At the dawn of the new millennium, Richard Mille founded his company and with it, the launch of the RM 001 model. It had a radically modern design that was unlike anything that came before. It had a fascinating tourbillon movement with an unusual architecture inspired by Formula 1 engine design was developed by complications specialist Renaud & Papi and it established the look of the brand. Since then, three-dimensional constructions, cutting edge materials along with its no-holds-barred approach to materials and costs have culminated in watches of extreme performance as evidenced by Rafael Nadal wearing one while playing, and Richard Mille himself being inclined towards throwing his watches across the room to demonstrate their shock resistance. Today, Mille’s watches represent some of the most wildly expensive yet culturally and commercially salient timepieces in the market.
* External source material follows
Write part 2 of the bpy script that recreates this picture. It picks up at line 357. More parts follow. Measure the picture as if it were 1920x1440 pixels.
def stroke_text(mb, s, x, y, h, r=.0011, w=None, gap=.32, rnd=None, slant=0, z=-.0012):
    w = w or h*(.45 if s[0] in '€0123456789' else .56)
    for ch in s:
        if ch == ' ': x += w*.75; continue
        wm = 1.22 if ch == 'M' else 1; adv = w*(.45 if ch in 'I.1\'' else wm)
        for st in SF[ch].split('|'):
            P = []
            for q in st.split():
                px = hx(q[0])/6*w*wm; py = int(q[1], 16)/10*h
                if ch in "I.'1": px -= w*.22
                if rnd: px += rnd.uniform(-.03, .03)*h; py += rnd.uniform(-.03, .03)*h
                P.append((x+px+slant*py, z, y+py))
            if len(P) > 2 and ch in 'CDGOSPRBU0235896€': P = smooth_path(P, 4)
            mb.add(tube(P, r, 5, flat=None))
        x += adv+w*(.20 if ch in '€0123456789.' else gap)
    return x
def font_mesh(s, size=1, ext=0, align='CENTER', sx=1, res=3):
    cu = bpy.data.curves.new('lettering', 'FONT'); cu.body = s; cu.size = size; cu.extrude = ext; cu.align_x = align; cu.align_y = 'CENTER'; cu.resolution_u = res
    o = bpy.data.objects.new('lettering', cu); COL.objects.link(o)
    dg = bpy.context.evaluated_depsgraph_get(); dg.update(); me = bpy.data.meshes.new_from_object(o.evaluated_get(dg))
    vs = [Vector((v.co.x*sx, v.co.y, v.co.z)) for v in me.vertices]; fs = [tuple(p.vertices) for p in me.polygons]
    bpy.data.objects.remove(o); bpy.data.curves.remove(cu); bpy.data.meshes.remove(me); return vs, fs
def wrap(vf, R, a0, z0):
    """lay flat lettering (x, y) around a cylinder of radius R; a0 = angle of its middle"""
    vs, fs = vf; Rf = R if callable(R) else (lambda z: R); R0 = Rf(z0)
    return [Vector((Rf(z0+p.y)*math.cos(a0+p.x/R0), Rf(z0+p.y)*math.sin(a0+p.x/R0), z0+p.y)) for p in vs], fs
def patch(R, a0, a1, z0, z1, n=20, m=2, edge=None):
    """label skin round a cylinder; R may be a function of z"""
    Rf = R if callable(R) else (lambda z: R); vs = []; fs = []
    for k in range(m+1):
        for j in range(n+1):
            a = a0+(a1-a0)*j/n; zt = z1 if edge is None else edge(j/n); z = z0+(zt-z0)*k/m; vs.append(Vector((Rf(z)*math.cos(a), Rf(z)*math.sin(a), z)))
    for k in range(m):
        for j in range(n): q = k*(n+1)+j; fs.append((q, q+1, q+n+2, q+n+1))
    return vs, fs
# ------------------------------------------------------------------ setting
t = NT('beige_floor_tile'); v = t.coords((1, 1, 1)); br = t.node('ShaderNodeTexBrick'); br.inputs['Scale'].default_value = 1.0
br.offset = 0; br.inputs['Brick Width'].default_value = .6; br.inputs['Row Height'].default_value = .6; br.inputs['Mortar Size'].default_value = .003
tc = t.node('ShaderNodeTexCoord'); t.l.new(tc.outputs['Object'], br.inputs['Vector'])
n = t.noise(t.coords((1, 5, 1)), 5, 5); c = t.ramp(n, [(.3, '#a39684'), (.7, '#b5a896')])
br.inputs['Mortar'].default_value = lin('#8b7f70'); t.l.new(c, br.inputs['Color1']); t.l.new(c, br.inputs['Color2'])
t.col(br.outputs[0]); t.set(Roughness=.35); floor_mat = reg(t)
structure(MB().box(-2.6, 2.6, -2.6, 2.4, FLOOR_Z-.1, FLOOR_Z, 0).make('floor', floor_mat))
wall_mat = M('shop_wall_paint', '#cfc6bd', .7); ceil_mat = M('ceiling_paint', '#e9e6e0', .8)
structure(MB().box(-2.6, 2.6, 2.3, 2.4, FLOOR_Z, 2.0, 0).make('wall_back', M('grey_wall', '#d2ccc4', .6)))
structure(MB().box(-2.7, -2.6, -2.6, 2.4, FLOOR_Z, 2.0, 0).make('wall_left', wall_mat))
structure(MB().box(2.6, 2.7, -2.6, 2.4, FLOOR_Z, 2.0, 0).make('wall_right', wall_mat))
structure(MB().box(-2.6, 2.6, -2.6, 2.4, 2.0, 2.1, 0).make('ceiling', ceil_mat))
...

Audemars Piguet perpetual calendar ref. 5548

In the depths of the Quartz Crisis, when a future with pricey, complicated mechanical watches seemed unthinkable, Audemars Piguet unveiled what was then the thinnest perpetual calendar wristwatch. The ref. 5548 was launched in 1978, powered by a movement just 3.95mm high, remarkably slim even by modern standards.

More important than its tangible qualities, the ref. 5548 proved that there still was demand for high-end mechanical watches made in Switzerland. It became one of the company’s best sellers, with Audemars Piguet producing several hundred a year in the early 1980s – this was before the Royal Oak became the smash hit it is today – helping keep the company financially sound.